You've got to love the passive tense*:
From AFP, with emphasis added:
Hundreds of activists are preparing to board aid ships bound for Gaza this week in defiance of an Israeli blockade and UN warnings and in spite of the violent end to an operation last year which left nine dead.
...
Nine Turks died when Israeli forces seized the Mavi Marmara.
They just died. No one killed them. Might have been heart attacks, for all we know.
AP is no better:
The warning reflected Israeli jitters about the international flotilla, which comes just over a year after a similar mission ended in the deaths of nine Turkish activists in clashes with Israeli naval commandos.
A little better; at least there were Israeli forces involved in "clashes." You know, the kind where one side is firing guns and the other side is trying to grab the guys with the guns. Not a word about how those activists died. Perhaps they slipped overboard and drowned in the midst of these "clashes." The reader will never know they were shot, some at point-blank range, some in the back, by Israeli commandos. Killed. Executed.

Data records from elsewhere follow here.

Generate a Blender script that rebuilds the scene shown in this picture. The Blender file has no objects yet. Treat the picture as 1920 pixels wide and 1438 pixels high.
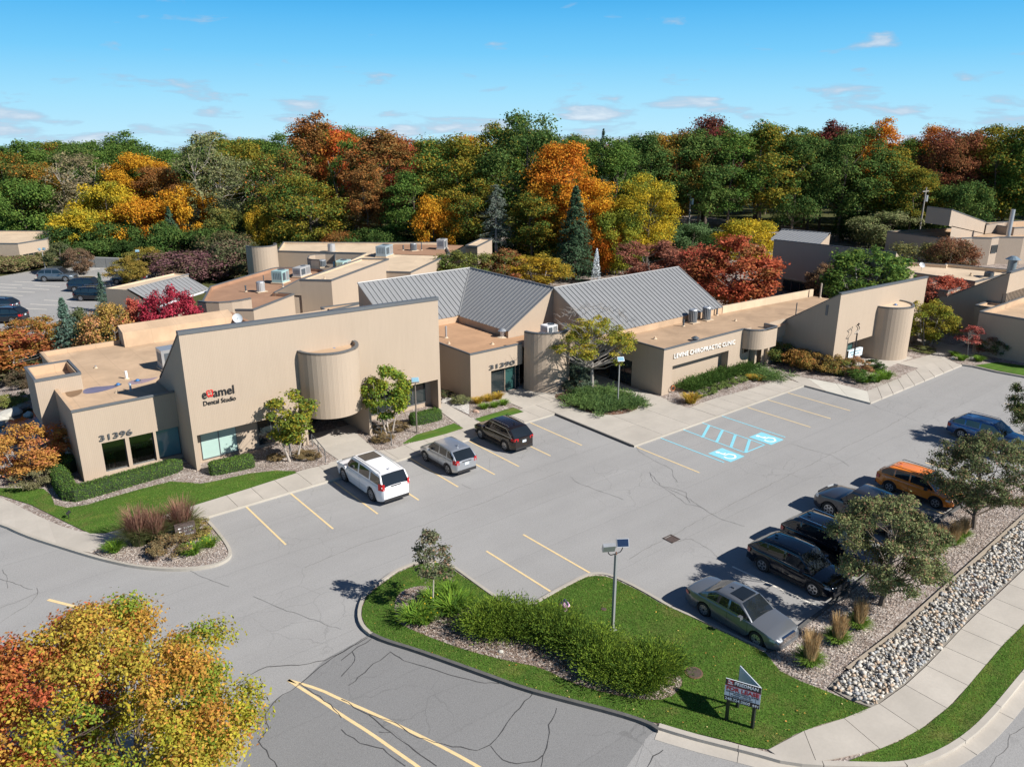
import bpy, math, random
import numpy as np
from mathutils import Vector, Matrix, noise as mnoise

random.seed(7)
C = bpy.context.scene.collection
R = math.radians

# ------------------------------------------------------------------ camera
CAMH = 21.0; PITCH = 0.3208; YAW = 0.6765; FPX = 1480.0
cam_d = bpy.data.cameras.new('camera'); cam = bpy.data.objects.new('camera', cam_d); C.objects.link(cam)
cam_d.sensor_width = 36.0; cam_d.lens = FPX / 1920 * 36.0
cam_d.clip_start = 0.5; cam_d.clip_end = 6000
cam.location = (0, 0, CAMH)
cam.rotation_euler = (math.pi / 2 - PITCH, 0, -YAW)
bpy.context.scene.camera = cam

# ------------------------------------------------------------------ daylight
SUN_EL = R(37.5); SUN_AZ = math.atan2(0.44, -0.898)      # the sun stands at (0.44, -0.898) in plan
world = bpy.data.worlds.new("World"); bpy.context.scene.world = world
world.use_nodes = True
wn = world.node_tree.nodes; wl = world.node_tree.links
wn.clear()
w_out = wn.new('ShaderNodeOutputWorld'); w_bg = wn.new('ShaderNodeBackground')
sky = wn.new('ShaderNodeTexSky'); sky.sky_type = 'NISHITA'; sky.sun_disc = False
sky.sun_elevation = SUN_EL; sky.sun_rotation = SUN_AZ
sky.air_density = 1.0; sky.dust_density = 0.15; sky.ozone_density = 4.0; sky.altitude = 200
w_bg.inputs['Strength'].default_value = 0.10
geo = wn.new('ShaderNodeTexCoord')
sep = wn.new('ShaderNodeSeparateXYZ'); wl.new(geo.outputs['Generated'], sep.inputs[0])
def wmath(op, a, b=None, c=None, clamp=False):
    n = wn.new('ShaderNodeMath'); n.operation = op; n.use_clamp = clamp
    for i, v in enumerate((a, b, c)):
        if v is None: continue
        if isinstance(v, (int, float)): n.inputs[i].default_value = v
        else: wl.new(v, n.inputs[i])
    return n.outputs[0]
zc = wmath('MAXIMUM', wmath('ADD', sep.outputs['Z'], 0.045), 0.0)      # the country falls away behind the wood, so the sky reaches a little lower
az = wmath('MULTIPLY', wmath('ARCTAN2', sep.outputs['X'], sep.outputs['Y']), 5.2)
ev = wmath('MULTIPLY', wmath('POWER', zc, 0.8), 16.0)
comb = wn.new('ShaderNodeCombineXYZ'); wl.new(az, comb.inputs[0]); wl.new(ev, comb.inputs[1])
n1 = wn.new('ShaderNodeTexNoise'); n1.inputs['Scale'].default_value = 2.1; n1.inputs['Detail'].default_value = 7; n1.inputs['Roughness'].default_value = 0.55; n1.inputs['Distortion'].default_value = .25
wl.new(comb.outputs[0], n1.inputs['Vector'])
n2 = wn.new('ShaderNodeTexNoise'); n2.inputs['Scale'].default_value = 0.9; n2.inputs['Detail'].default_value = 2
wl.new(comb.outputs[0], n2.inputs['Vector'])
low = wmath('SUBTRACT', 1.0, wmath('MULTIPLY', zc, 7.5), clamp=True)           # fair-weather clouds crowd towards the horizon
dens = wmath('ADD', wmath('ADD', n1.outputs['Fac'], wmath('MULTIPLY', wmath('SUBTRACT', n2.outputs['Fac'], 0.5), 0.35)), wmath('MULTIPLY', low, 0.23))
cm = wmath('MULTIPLY', wmath('SUBTRACT', dens, 0.652), 9.0, clamp=True)
shade = wmath('MULTIPLY', wmath('SUBTRACT', dens, 0.70), 5.0, clamp=True)
ccol = wn.new('ShaderNodeMix'); ccol.data_type = 'RGBA'
ccol.inputs['A'].default_value = (2.5, 3.5, 4.7, 1); ccol.inputs['B'].default_value = (5.6, 6.0, 6.4, 1)
wl.new(shade, ccol.inputs['Factor'])
zr = wmath('MULTIPLY', zc, 1 / 0.5, clamp=True)
skyr = wn.new('ShaderNodeValToRGB'); wl.new(zr, skyr.inputs[0])         # autumn sky: pale at the horizon, azure a few degrees up
el = skyr.color_ramp.elements
el[0].position = 0.05; el[0].color = (.345, .55, .65, 1); el[1].position = 1.0; el[1].color = (.012, .10, .32, 1)
for p_, c_ in ((.148, (.235, .49, .65)), (.24, (.125, .40, .635)), (.352, (.05, .30, .585)), (.6, (.026, .20, .47))):
    e_ = el.new(p_); e_.color = (*c_, 1)
skyx = wn.new('ShaderNodeMix'); skyx.data_type = 'RGBA'; skyx.blend_type = 'MULTIPLY'; skyx.inputs['Factor'].default_value = 1.0; skyx.inputs['B'].default_value = (10, 10, 10, 1)
wl.new(skyr.outputs[0], skyx.inputs['A'])
skyd = wn.new('ShaderNodeMix'); skyd.data_type = 'RGBA'; skyd.blend_type = 'MULTIPLY'; skyd.inputs['Factor'].default_value = 1.0; skyd.inputs['B'].default_value = (.30, .36, .42, 1); wl.new(sky.outputs[0], skyd.inputs['A'])
skymul = wn.new('ShaderNodeMix'); skymul.data_type = 'RGBA'             # the Sky Texture takes over higher up
wl.new(wmath('MULTIPLY', wmath('SUBTRACT', zc, 0.16), 3.0, clamp=True), skymul.inputs['Factor'])
wl.new(skyx.outputs['Result'], skymul.inputs['A']); wl.new(skyd.outputs['Result'], skymul.inputs['B'])
mixc = wn.new('ShaderNodeMix'); mixc.data_type = 'RGBA'
wl.new(wmath('MULTIPLY', cm, 0.85), mixc.inputs['Factor']); wl.new(skymul.outputs['Result'], mixc.inputs['A']); wl.new(ccol.outputs['Result'], mixc.inputs['B'])
wl.new(mixc.outputs['Result'], w_bg.inputs['Color']); wl.new(w_bg.outputs[0], w_out.inputs['Surface'])

sun_d = bpy.data.lights.new('sun', 'SUN'); sun_d.energy = 5.0; sun_d.angle = R(0.53); sun_d.color = (1.0, 0.945, 0.87)
sun = bpy.data.objects.new('sun', sun_d); C.objects.link(sun)
sd = Vector((0.44, -0.898, math.tan(SUN_EL))).normalized()
sun.rotation_euler = sd.to_track_quat('Z', 'Y').to_euler(); sun.location = (0, 0, 60)

vs = bpy.context.scene.view_settings
vs.view_transform = 'Standard'; vs.look = 'None'; vs.exposure = 0.62; vs.gamma = 1.0; vs.use_curve_mapping = False

# ------------------------------------------------------------------ surveying: a point of the photograph taken to the plane z
_p, _y = PITCH, YAW
_fw = Vector((math.sin(_y) * math.cos(_p), math.cos(_y) * math.cos(_p), -math.sin(_p)))
_rt = Vector((math.cos(_y), -math.sin(_y), 0)); _up = _rt.cross(_fw)
def gp(x, y, z=0.0):
    d = _fw + _rt * ((x - 960) / FPX) - _up * ((y - 719) / FPX)
    t = (z - CAMH) / d.z
    return (d.x * t, d.y * t)
def gps(pts, z=0.0): return [gp(x, y, z) for x, y in pts]
def zs(ox, oy, s):                      # enlarged-view coordinates back to photograph coordinates
    return lambda pts: [(ox + a / s, oy + b / s) for a, b in pts]

# ------------------------------------------------------------------ materials
MATS = {}
def newmat(name):
    m = bpy.data.materials.new(name); m.use_nodes = True
    nt = m.node_tree; nt.nodes.clear()
    out = nt.nodes.new('ShaderNodeOutputMaterial')
    return m, nt, out
class NB:
    """small node builder"""
    def __init__(s, nt): s.nt = nt
    def n(s, t, **kw):
        n = s.nt.nodes.new(t)
        for k, v in kw.items():
            if k in n.inputs: 
                if hasattr(v, 'is_linked') or isinstance(v, bpy.types.NodeSocket): s.nt.links.new(v, n.inputs[k])
                else: n.inputs[k].default_value = v
            else: setattr(n, k, v)
        return n
    def math(s, op, a, b=None, clamp=False):
        n = s.nt.nodes.new('ShaderNodeMath'); n.operation = op; n.use_clamp = clamp
        for i, v in enumerate((a, b)):
            if v is None: continue
            if isinstance(v, (int, float)): n.inputs[i].default_value = v
            else: s.nt.links.new(v, n.inputs[i])
        return n.outputs[0]
    def mix(s, f, a, b, bt='MIX'):
        n = s.nt.nodes.new('ShaderNodeMix'); n.data_type = 'RGBA'; n.blend_type = bt
        for k, v in (('Factor', f), ('A', a), ('B', b)):
            if isinstance(v, bpy.types.NodeSocket): s.nt.links.new(v, n.inputs[k])
            elif isinstance(v, (tuple, list)): n.inputs[k].default_value = (*v[:3], 1)
            else: n.inputs[k].default_value = v
        return n.outputs['Result']
    def noise(s, scale, detail=4, rough=.55, vec=None, dist=0):
        n = s.nt.nodes.new('ShaderNodeTexNoise'); n.inputs['Scale'].default_value = scale
        n.inputs['Detail'].default_value = detail; n.inputs['Roughness'].default_value = rough; n.inputs['Distortion'].default_value = dist
        if vec is not None: s.nt.links.new(vec, n.inputs['Vector'])
        return n.outputs['Fac']
    def ramp(s, f, lo, hi):
        n = s.nt.nodes.new('ShaderNodeMapRange'); n.inputs['From Min'].default_value = lo; n.inputs['From Max'].default_value = hi
        s.nt.links.new(f, n.inputs['Value']); return n.outputs['Result']
    def pos(s): return s.nt.nodes.new('ShaderNodeNewGeometry').outputs['Position']
    def bump(s, h, strength, dist):
        n = s.nt.nodes.new('ShaderNodeBump'); n.inputs['Strength'].default_value = strength; n.inputs['Distance'].default_value = dist
        s.nt.links.new(h, n.inputs['Height']); return n.outputs[0]
def col4(c): return (*c[:3], 1)
def simple(name, color, rough=.7, metal=0, var=.12, scale=3.0, spec=.5, coat=0, bump=0, bscale=40):
    if name in MATS: return MATS[name]
    m, nt, out = newmat(name); b = NB(nt)
    p = nt.nodes.new('ShaderNodeBsdfPrincipled')
    p.inputs['Roughness'].default_value = rough; p.inputs['Metallic'].default_value = metal
    p.inputs['Specular IOR Level'].default_value = spec; p.inputs['Coat Weight'].default_value = coat
    if coat: p.inputs['Coat Roughness'].default_value = .04
    if var:
        f = b.noise(scale, 4, .6, b.pos())
        c = b.mix(f, tuple(x * (1 - var) for x in color), tuple(min(1, x * (1 + var)) for x in color))
        nt.links.new(c, p.inputs['Base Color'])
    else: p.inputs['Base Color'].default_value = col4(color)
    if bump: nt.links.new(b.bump(b.noise(bscale, 3, .6, b.pos()), bump, .01), p.inputs['Normal'])
    nt.links.new(p.outputs[0], out.inputs[0]); MATS[name] = m; return m

def siding_mat(name, c):
    m, nt, out = newmat(name); b = NB(nt)
    uv = nt.nodes.new('ShaderNodeUVMap'); sp = nt.nodes.new('ShaderNodeSeparateXYZ'); nt.links.new(uv.outputs[0], sp.inputs[0])
    f = b.math('FRACT', b.math('MULTIPLY', sp.outputs[0], 1 / 0.102))
    g = b.math('ABSOLUTE', b.math('SUBTRACT', f, .5))                       # 0.5 at the groove
    groove = b.ramp(g, .42, .47)
    cid = b.math('FLOOR', b.math('MULTIPLY', sp.outputs[0], 1 / 0.102))
    wnn = nt.nodes.new('ShaderNodeTexWhiteNoise'); wnn.noise_dimensions = '1D'; nt.links.new(cid, wnn.inputs['W'])
    cmb = nt.nodes.new('ShaderNodeCombineXYZ'); nt.links.new(b.math('MULTIPLY', sp.outputs[0], 1.6), cmb.inputs[0]); nt.links.new(b.math('MULTIPLY', sp.outputs[1], .16), cmb.inputs[1])
    streak = b.noise(2.2, 5, .65, cmb.outputs[0])
    big = b.noise(.22, 3, .5, b.pos())
    k = b.math('ADD', b.math('MULTIPLY', streak, .17), b.math('ADD', b.math('MULTIPLY', wnn.outputs[0], .02), b.math('MULTIPLY', big, .20)))
    colr = b.mix(b.ramp(k, .1, .34), tuple(x * .90 for x in c), tuple(x * 1.06 for x in c))
    colr = b.mix(b.math('MULTIPLY', groove, .30), colr, tuple(x * .5 for x in c))
    p = nt.nodes.new('ShaderNodeBsdfPrincipled'); p.inputs['Roughness'].default_value = .85; p.inputs['Specular IOR Level'].default_value = .2
    nt.links.new(colr, p.inputs['Base Color'])
    nt.links.new(b.bump(b.math('MULTIPLY', groove, -1), .5, .01), p.inputs['Normal'])
    nt.links.new(p.outputs[0], out.inputs[0]); MATS[name] = m; return m

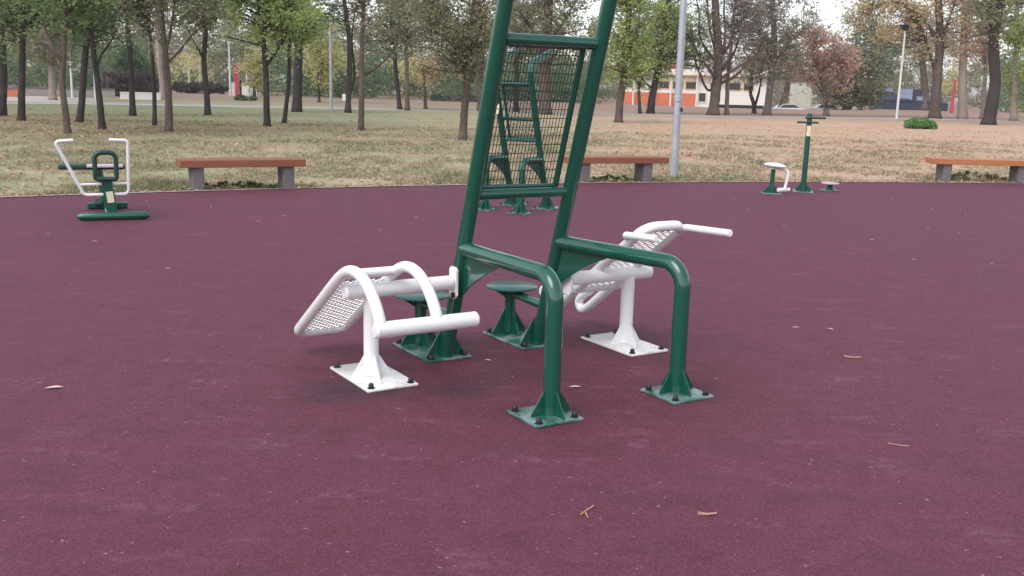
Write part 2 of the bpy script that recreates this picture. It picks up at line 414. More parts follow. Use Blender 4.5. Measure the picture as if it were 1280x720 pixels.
# ------------------------------------------------------------------ world and sun
SUN_EL, SUN_AZ = math.radians(52), math.radians(215)     # azimuth measured from +Y clockwise
w = bpy.data.worlds.new('World'); scene.world = w; w.use_nodes = True
t = w.node_tree; t.nodes.clear()
sky = t.nodes.new('ShaderNodeTexSky'); sky.sky_type = 'NISHITA'; sky.sun_disc = False
sky.sun_elevation = SUN_EL; sky.sun_rotation = SUN_AZ; sky.air_density = 1.0; sky.dust_density = 1.5; sky.ozone_density = 1.0
hs = t.nodes.new('ShaderNodeHueSaturation'); hs.inputs['Saturation'].default_value = .32
bg = t.nodes.new('ShaderNodeBackground'); bg.inputs[1].default_value = .15
wo = t.nodes.new('ShaderNodeOutputWorld')
t.links.new(sky.outputs[0], hs.inputs['Color']); t.links.new(hs.outputs[0], bg.inputs[0]); t.links.new(bg.outputs[0], wo.inputs[0])
sl = bpy.data.lights.new('sun', 'SUN'); so = bpy.data.objects.new('sun', sl); COL.objects.link(so)
sl.energy = 0.9; sl.angle = math.radians(40); sl.color = (1.0, .95, .92)
sd = Vector((math.sin(SUN_AZ) * math.cos(SUN_EL), math.cos(SUN_AZ) * math.cos(SUN_EL), math.sin(SUN_EL)))
so.rotation_euler = sd.to_track_quat('Z', 'Y').to_euler(); so.location = (0, 0, 30)
scene.view_settings.view_transform = 'Standard'; scene.view_settings.look = 'None'
scene.view_settings.exposure = 0.85; scene.view_settings.gamma = 1.0

# ------------------------------------------------------------------ setting: ground, court, kerb, path
CX, CY, CR = 14.53, -18.27, 36.50
b = MB(); nx = 60
gxs = (-700, -150, -50, 0, 24, 27, 43, 46, 150, 700); gys = (-60, 20, 60, 112, 118, 150, 165, 900); ng = len(gxs)
b.v = [np.array([x, y, -.9 if 27 <= x <= 43 and 118 <= y <= 150 else 0.0]) for y in gys for x in gxs]
b.f = [(j * ng + i, j * ng + i + 1, j * ng + i + ng + 1, j * ng + i + ng) for j in range(len(gys) - 1) for i in range(ng - 1)]
tag(b.build('ground', M['lawn'], smooth=False), kind='structure', label='dry park lawn with leaf litter', cat='ground')
def ringsheet(r0, r1, z, zb=None, seg=400):
    b = MB()
    for k_ in range(seg):
        a = 2 * math.pi * k_ / seg; c, s = math.cos(a), math.sin(a)
        for r_, zz in ((r0, z), (r1, z), (r1, -.03)):
            b.v.append(np.array([CX + r_ * c, CY + r_ * s, zz]))
    for k_ in range(seg):
        j = (k_ + 1) % seg
        b.f.append((k_ * 3, k_ * 3 + 1, j * 3 + 1, j * 3)); b.f.append((k_ * 3 + 1, k_ * 3 + 2, j * 3 + 2, j * 3 + 1))
    return b
b = MB()
for k_ in range(400):
    a = 2 * math.pi * k_ / 400; b.v.append(np.array([CX + CR * math.cos(a), CY + CR * math.sin(a), .012]))
b.f = [tuple(range(400))]
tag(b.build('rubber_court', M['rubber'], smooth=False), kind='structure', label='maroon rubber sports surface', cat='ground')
tag(ringsheet(CR, CR + .075, .022).build('kerb', M['kerb'], smooth=False), kind='structure', label='thin pale kerb round the rubber court', cat='kerb')
def strip(pts, wid, z, name, mat, label):
    b = MB(); n = len(pts)
    P = [np.array([p[0], p[1]]) for p in pts]
    for i in range(n):
        d = unit(P[min(i + 1, n - 1)] - P[max(i - 1, 0)]); nn = np.array([-d[1], d[0]])
        for s in (-.5, .5): q = P[i] + nn * s * wid; b.v.append(np.array([q[0], q[1], z]))
    b.f = [(i * 2, i * 2 + 2, i * 2 + 3, i * 2 + 1) for i in range(n - 1)]
    return tag(b.build(name, mat, smooth=False), kind='structure', label=label, cat='path')
pp = [ground(u, v)[:2] for u, v in ((0, 128.5), (160, 130.5), (320, 133.5), (560, 138.5), (780, 143.5), (1000, 147), (1280, 150.7))]
pp = [pp[0] + (pp[0] - pp[1]) * 3] + pp + [pp[-1] + (pp[-1] - pp[-2]) * 2]
pp3 = [np.array([p[0], p[1], 0]) for p in pp]
strip(spline(pp3, 6), 2.9, .008, 'path', M['path'], 'pale asphalt path crossing the park behind the trees')
b = MB(); b.v = [np.array([*ground(u, v)[:2], .005]) for u, v in ((-60, 124), (40, 127.5), (128, 128), (120, 123.5), (40, 120), (-60, 118))]; b.f = [tuple(range(6))]
tag(b.build('gravel_yard', M['sand'], smooth=False), kind='structure', label='pale gravel yard beyond the path', cat='path')

# ------------------------------------------------------------------ gym apparatus
def S(s, q, z): return np.array([s, -q, z])          # apparatus frame: s across, q towards the front legs, z up
def plate(parent, s, q, ds, dq, mat, bolts=True, z=.012, name='base_plate'):
    p = MB().box(S(s, q, z + .006), (ds, dq, .012), bev=.004).build(name, mat, parent)
    if bolts:
        for a in (-1, 1):
            for c in (-1, 1):
                MB().lathe(S(s + a * (ds / 2 - .03), q + c * (dq / 2 - .03), z + .010), [(.019, 0), (.019, .005), (.013, .006), (.013, .020), (.010, .026), (.004, .029)], 12).build('bolt_cap', M['black'], p)
    return p
def gussets(b, s, q, h, reach, z=.024, dirs=((1, 0), (-1, 0), (0, 1), (0, -1)), t=.007, low=.012, r0=.030):
    for a, c in dirs:
        b.prism([S(s + a * r0, q + c * r0, z), S(s + a * reach, q + c * reach, z), S(s + a * reach, q + c * reach, z + low), S(s + a * r0, q + c * r0, z + h)], t)
def expanded(parent, P0, eu, ev, lu, lv, du=.032, dv=.016, r=.0035, name='perforated_sheet', mat=None):
    """diamond mesh in the rectangle P0 + u*eu + v*ev"""
    b = MB(); eu, ev = unit(eu), unit(ev); sl_ = dv / du
    def seg(u0, v0, u1, v1):
        b.tube([P0 + eu * u0 + ev * v0, P0 + eu * u1 + ev * v1], r, 5, cap=False)
    for sgn in (1, -1):
        nk = int((lu * sl_ + lv) / (dv)) + 2
        for i in range(-nk, nk * 2):
            c = i * dv                      # v = c + sgn*sl*u
            us = [0.0, lu]
            pts = []
            for u_ in us:
                v_ = c + sgn * sl_ * u_
                if 0 <= v_ <= lv: pts.append((u_, v_))
            for v_ in (0.0, lv):
                u_ = (v_ - c) / (sgn * sl_)
                if 0 < u_ < lu: pts.append((u_, v_))
            if len(pts) >= 2:
                pts.sort(); seg(*pts[0], *pts[-1])
    return b.build(name, mat or M['white'], parent)

LEAN = .2875
def ladder(root, W, Lf, sl_f, sr_f, rungs, panel, ztop, rods=(24, 16), zbar=.64, gl_=None):
    for s in (-W / 2, W / 2):
        path = fillet([S(s, 0, .012), S(s, LEAN * ztop, ztop), S(s, LEAN * ztop - .5, ztop + .16)], [0, .13, 0])
        up = MB().tube(path, .039, 20).build('upright', M['green'], root)
    for z, r_ in rungs:
        MB().tube([S(-W / 2 + .03, LEAN * z, z), S(W / 2 - .03, LEAN * z, z)], r_, 18).build('rung', M['green'], root)
    # front legs with their gusset webs
    for s, sf in ((-W / 2, sl_f), (W / 2, sr_f)):
        q0 = LEAN * zbar
        pth = fillet([S(s, q0, zbar - .004), S(sf, Lf, zbar + .008), S(sf, Lf, .012)], [0, .115, 0], 12)
        leg = MB().tube(pth, .0395, 20).build('front_leg', M['green'], root)
        g = MB(); gl = gl_ or min(.40, Lf * .45); pts = [S(s, q0 - .01, zbar - .02)]
        f_ = gl / (Lf - q0)
        A = S(s + (sf - s) * f_, q0 + gl, zbar - .03); B = S(s, LEAN * (zbar - .29) + .03, zbar - .29)
        C = S(s + (sf - s) * f_ * .42, q0 + gl * .36, zbar - .20)
        arc = []
        for i in range(9):
            t_ = i / 8; arc.append((1 - t_) ** 2 * A + 2 * t_ * (1 - t_) * (C + S(0, -.035, .06) - S(0, 0, 0)) + t_ ** 2 * B)
        g.prism([S(s, q0, zbar)] + arc, .009)
        g.build('gusset_web', M['green'], leg)
        gb = MB(); gussets(gb, sf, Lf, .125, .105); gb.build('foot_gusset', M['green'], leg)
    # mesh panel behind the rungs
    z0, z1 = panel; hh = (z1 - z0); off = np.array([0, math.cos(math.atan(LEAN)), -0.0]) * .055
    pr = MB(); sw = W / 2 - .062
    for s in (-sw, sw):
        pr.tube([S(s, LEAN * (z0 - .0), z0) + off, S(s, LEAN * (z1 + .02), z1 + .02) + off], .0155, 10)
    pr.tube([S(-sw, LEAN * z0, z0 + .005) + off, S(sw, LEAN * z0, z0 + .005) + off], .012, 8)
    pr.tube([S(-sw, LEAN * z1, z1 - .005) + off, S(sw, LEAN * z1, z1 - .005) + off], .012, 8)
    frame = pr.build('mesh_frame', M['green'], root)
    wr = MB()
    for i in range(1, rods[0]):
        s = -sw + 2 * sw * i / rods[0]; wr.tube([S(s, LEAN * z0, z0) + off, S(s, LEAN * z1, z1) + off], .0021, 5, cap=False)
    for i in range(1, rods[1]):
        z = z0 + hh * i / rods[1]; wr.tube([S(-sw, LEAN * z, z) + off * 1.07, S(sw, LEAN * z, z) + off * 1.07], .0021, 5, cap=False)
    wr.build('wire_mesh', M['wire'], frame)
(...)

Who knows how the nine Turkish activists died? Actually AFP and AP know, but they're not telling.
*For language purists, I'm aware that these are not all technically examples of the passive tense. However, when someone "dies" without the cause being indicated, and there was someone or something who caused the death which goes unmentioned, this is the functional equivalent.
1:05 PM PT: Update: CNN's take:
The flotilla is meant to commemorate the one-year anniversary of a similar flotilla that resulted in a clash in international waters with Israeli navy commandos that left nine people -- including an American citizen -- dead.
Hell, from CNN, we might even imagine that some of those nine people were Israeli commandos. After all, it was a "clash."